Ah, but I said it much more diplomatically than Tony Hoare and/or Don Knuth
did!

Learn the internals of Ruby; they rock. However, optimization is a sore-spot
around here, because the language is slower than molasses in January (in
the Norther Hemisphere).

--
Phlip
http://www.oreilly.com/catalog/9780...
^ assert_xpath
http://tinyurl.... <-- assert_raise_message

forgottenwizard

7/29/2007 1:34:00 AM

0

On 10:29 Sun 29 Jul , Phlip wrote:
> forgottenwizard wrote:
>
> > What kind of diffrences are there, effectivly, between case and a series
> > of if statements, like in this:
>
> Google for "premature optimization is the root of all evil".
>
> Ruby is not the most performant language on the block, and both those
> statements will resolve to a chain of conditionals. You need to devote your
> time to making clear readable code that's easy to upgrade. When the time
> comes to speed it up, if you have unit tests, you can change it easily,
> while profiling to see what's actually slow. Trying to guess what will be
> slow will only make you waste time writing complex code.
>
> The most important resource to optimize is programmer time.
>
> --
> Phlip
> http://www.oreilly.com/catalog/9780...
> ^ assert_xpath
> http://tinyurl.... <-- assert_raise_message
>

Okay, to sum up what you said, not a damn thing? Thats all the answer I
needed, not an explination why I shouldn't bother to care how to do
things properly, or why I would not want to try and learn a little more
on the internals of a language.


John Joyce

7/29/2007 1:53:00 AM

0

Or, just write code using case, then code using if's
then test it.
Ruby has a testing facility in the standard library!
That's the quickest way to find out.

forgottenwizard

7/29/2007 2:05:00 AM

0

On 10:53 Sun 29 Jul , John Joyce wrote:
> Or, just write code using case, then code using if's
> then test it.
> Ruby has a testing facility in the standard library!
> That's the quickest way to find out.
>

Is there any idea on which way the aforementioned systems will evolve,
or is that kind of a toss-up.

What I'm doing right now, it doesn't make much of a diff either way, so
I'll use case sinces its less typing...


Phlip

7/29/2007 2:41:00 AM

0

forgottenwizard wrote:

> Is there any idea on which way the aforementioned systems will evolve,
> or is that kind of a toss-up.

There's at least one attempt out there to write a compiler for Ruby. That
requires a re-write, and while of course its goal is more performance, the
exact resulting mix will indeed be a toss-up.

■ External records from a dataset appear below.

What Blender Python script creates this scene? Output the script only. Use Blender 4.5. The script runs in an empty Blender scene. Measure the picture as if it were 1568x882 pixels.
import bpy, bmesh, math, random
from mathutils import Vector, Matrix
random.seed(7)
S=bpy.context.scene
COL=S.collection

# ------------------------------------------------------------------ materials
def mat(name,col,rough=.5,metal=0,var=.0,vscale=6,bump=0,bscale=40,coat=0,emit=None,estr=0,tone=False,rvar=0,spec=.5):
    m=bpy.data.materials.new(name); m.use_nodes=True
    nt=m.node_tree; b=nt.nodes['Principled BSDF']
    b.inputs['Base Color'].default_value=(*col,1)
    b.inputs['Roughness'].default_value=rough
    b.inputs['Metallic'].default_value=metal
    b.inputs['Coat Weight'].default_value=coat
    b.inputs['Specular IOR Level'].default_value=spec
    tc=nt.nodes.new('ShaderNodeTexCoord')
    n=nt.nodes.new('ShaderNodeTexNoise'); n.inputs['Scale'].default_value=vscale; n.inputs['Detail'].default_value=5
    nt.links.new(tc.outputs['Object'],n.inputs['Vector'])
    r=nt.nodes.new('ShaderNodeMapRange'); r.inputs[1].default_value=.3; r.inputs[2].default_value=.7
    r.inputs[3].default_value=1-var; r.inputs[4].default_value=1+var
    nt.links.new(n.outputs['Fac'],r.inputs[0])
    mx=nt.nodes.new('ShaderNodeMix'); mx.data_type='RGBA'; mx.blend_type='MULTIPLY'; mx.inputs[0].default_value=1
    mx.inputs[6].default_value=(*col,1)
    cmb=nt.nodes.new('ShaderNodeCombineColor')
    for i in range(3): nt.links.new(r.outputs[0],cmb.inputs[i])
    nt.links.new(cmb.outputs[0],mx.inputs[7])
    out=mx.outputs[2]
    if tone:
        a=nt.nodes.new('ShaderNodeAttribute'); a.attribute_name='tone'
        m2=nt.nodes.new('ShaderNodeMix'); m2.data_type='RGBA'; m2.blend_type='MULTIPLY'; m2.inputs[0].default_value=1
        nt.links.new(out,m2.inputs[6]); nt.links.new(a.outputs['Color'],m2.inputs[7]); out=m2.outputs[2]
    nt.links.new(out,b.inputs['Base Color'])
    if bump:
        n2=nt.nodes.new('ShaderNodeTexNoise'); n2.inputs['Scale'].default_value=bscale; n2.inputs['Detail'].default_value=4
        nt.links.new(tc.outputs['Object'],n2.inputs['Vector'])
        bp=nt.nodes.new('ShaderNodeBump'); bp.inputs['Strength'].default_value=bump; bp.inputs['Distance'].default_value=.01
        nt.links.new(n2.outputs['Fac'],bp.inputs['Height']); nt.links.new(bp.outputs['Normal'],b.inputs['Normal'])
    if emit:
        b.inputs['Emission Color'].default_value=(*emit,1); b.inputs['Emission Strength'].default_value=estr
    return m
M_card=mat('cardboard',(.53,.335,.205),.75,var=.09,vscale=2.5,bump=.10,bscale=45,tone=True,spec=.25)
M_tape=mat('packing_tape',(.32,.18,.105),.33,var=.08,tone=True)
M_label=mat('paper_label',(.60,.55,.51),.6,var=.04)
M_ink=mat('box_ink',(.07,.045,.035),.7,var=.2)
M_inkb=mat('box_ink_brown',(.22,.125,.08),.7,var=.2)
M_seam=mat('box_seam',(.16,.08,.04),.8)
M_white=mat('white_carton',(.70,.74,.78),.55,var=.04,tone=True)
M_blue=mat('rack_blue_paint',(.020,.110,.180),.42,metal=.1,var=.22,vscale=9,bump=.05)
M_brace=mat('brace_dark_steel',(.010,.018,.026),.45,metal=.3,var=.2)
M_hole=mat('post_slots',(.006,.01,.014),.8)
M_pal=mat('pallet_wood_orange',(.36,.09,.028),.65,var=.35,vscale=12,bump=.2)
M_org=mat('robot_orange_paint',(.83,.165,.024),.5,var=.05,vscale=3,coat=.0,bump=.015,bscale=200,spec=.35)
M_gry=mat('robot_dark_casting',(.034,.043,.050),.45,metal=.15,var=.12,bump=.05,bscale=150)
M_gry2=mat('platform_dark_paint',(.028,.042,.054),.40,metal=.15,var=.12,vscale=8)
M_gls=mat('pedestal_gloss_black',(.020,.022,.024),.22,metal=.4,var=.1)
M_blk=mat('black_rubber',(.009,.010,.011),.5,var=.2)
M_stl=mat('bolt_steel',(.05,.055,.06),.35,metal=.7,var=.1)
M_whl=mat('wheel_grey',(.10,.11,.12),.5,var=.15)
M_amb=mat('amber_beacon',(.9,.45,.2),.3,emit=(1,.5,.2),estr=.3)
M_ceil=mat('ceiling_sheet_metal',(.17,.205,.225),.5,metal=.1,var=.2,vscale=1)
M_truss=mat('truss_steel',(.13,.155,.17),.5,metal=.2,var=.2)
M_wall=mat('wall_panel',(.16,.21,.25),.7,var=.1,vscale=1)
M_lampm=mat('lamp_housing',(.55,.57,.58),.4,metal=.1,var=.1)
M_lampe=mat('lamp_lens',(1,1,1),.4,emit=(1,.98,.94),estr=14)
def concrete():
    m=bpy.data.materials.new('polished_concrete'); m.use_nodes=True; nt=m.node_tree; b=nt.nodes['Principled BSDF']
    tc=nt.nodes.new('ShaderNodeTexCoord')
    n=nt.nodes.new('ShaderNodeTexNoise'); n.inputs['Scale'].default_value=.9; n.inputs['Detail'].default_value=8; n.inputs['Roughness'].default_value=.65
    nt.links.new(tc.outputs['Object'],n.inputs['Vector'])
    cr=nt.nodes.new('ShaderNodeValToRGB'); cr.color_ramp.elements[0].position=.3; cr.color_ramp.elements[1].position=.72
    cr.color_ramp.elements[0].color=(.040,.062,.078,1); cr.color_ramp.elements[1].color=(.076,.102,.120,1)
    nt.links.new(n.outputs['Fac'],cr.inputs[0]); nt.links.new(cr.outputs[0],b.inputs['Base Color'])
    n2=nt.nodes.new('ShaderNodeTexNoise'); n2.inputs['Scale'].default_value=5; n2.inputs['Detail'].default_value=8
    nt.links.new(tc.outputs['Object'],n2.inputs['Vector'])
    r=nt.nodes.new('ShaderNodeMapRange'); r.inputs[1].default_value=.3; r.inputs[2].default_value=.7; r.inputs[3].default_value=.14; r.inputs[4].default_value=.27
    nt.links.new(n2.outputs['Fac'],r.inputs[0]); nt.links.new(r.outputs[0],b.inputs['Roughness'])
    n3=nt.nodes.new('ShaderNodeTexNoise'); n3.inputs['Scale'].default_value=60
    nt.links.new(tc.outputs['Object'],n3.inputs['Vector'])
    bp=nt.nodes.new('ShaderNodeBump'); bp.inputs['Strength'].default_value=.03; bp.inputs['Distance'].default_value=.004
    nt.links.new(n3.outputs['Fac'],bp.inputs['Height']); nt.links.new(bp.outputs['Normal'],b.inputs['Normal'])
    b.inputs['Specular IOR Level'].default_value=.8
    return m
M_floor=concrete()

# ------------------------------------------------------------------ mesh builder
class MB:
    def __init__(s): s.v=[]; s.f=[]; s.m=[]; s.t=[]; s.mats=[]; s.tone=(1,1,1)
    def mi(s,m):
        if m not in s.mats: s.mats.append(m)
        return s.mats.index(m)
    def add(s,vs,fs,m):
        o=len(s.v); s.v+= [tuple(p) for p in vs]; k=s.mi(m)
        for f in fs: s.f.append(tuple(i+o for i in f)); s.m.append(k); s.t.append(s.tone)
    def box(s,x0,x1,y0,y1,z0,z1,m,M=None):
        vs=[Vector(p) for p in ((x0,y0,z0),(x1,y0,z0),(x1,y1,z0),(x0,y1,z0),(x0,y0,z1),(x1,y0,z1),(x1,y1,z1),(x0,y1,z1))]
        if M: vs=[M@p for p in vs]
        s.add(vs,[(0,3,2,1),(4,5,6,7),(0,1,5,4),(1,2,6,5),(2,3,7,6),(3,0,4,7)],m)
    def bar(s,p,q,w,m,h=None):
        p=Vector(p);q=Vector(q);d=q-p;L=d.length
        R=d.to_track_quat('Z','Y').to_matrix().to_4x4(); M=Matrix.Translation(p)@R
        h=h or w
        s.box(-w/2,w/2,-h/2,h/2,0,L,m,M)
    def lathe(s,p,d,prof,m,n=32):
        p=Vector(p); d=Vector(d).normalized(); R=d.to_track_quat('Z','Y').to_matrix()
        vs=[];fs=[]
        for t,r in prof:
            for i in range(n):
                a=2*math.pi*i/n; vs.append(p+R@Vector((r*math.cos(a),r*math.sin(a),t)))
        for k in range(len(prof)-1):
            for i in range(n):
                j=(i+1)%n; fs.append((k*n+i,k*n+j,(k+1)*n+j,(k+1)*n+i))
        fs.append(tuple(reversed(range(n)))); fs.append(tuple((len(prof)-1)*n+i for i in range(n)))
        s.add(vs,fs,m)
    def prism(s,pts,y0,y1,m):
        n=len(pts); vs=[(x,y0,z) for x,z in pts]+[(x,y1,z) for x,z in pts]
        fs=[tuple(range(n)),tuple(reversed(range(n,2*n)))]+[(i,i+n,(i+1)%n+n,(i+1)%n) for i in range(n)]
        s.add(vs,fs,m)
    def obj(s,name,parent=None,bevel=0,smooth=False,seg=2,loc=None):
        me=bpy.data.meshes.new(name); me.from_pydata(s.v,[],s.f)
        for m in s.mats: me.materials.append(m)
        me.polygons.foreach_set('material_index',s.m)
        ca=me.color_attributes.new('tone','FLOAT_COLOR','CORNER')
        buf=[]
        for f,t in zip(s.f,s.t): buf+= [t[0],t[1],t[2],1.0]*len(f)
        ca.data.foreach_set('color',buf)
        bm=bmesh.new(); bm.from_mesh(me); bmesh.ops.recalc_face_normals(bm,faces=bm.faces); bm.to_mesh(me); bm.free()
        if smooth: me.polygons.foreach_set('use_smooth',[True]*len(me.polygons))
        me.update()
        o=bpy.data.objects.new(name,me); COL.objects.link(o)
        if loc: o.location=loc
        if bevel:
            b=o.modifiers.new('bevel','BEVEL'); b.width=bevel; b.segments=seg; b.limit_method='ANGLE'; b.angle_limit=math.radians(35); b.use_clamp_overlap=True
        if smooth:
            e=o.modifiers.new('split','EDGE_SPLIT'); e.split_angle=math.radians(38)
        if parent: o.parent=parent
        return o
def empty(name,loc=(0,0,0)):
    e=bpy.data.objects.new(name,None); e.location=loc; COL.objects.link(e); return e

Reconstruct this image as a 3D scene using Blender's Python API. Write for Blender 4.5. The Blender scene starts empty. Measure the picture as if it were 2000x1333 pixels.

> What I'm doing right now, it doesn't make much of a diff either way, so
> I'll use case sinces its less typing...

So ... 'case' is more "DRY"?

--
Phlip
http://www.oreilly.com/catalog/9780...
"Test Driven Ajax (on Rails)"
assert_xpath, assert_javascript, & assert_ajax


forgottenwizard

7/29/2007 4:10:00 AM

0

On 11:41 Sun 29 Jul , Phlip wrote:
> forgottenwizard wrote:
>
> >Is there any idea on which way the aforementioned systems will evolve,
> >or is that kind of a toss-up.
>
> There's at least one attempt out there to write a compiler for Ruby. That
> requires a re-write, and while of course its goal is more performance, the
> exact resulting mix will indeed be a toss-up.
>
> >What I'm doing right now, it doesn't make much of a diff either way, so
> >I'll use case sinces its less typing...
>
> So ... 'case' is more "DRY"?
>
It seems to me, that since I can't tell a real diffrence (I'll look into
the benchmarking bits later), I might as well use what seems the easiest
to expand as things go along.

Less to type in

case i
when arg,a
...
when arb,b
...

instead of
if i="arg" or i="a"

:)


Sean Surname

7/29/2007 7:44:00 AM

0

Phlip wrote:
> forgottenwizard wrote:
>
>> What kind of diffrences are there, effectivly, between case and a series
>> of if statements, like in this:
>
> Google for "premature optimization is the root of all evil".

Classify as "nostrum-emitting moron."
--
Posted via http://www.ruby-....

Kaldrenon

8/1/2007 6:29:00 PM

0

On Jul 29, 12:10 am, forgottenwizard <phrexianrea...@hushmail.com>
wrote:
> Less to type in
>
> case i
> when arg,a
> ...
> when arb,b
> ..
>
> instead of
> if i="arg" or i="a"
>
> :)

Just a thought from an iffer (cases are ugly in Java, so I just got
used to always iffing):

case i
when arg,a
...
when arb,b
...
end

isn't much different from

if [arg,a].include?( i )
...
elsif [arb,b].include?( i )
...
end

include? is possibly less efficient, though. Haven't benched it.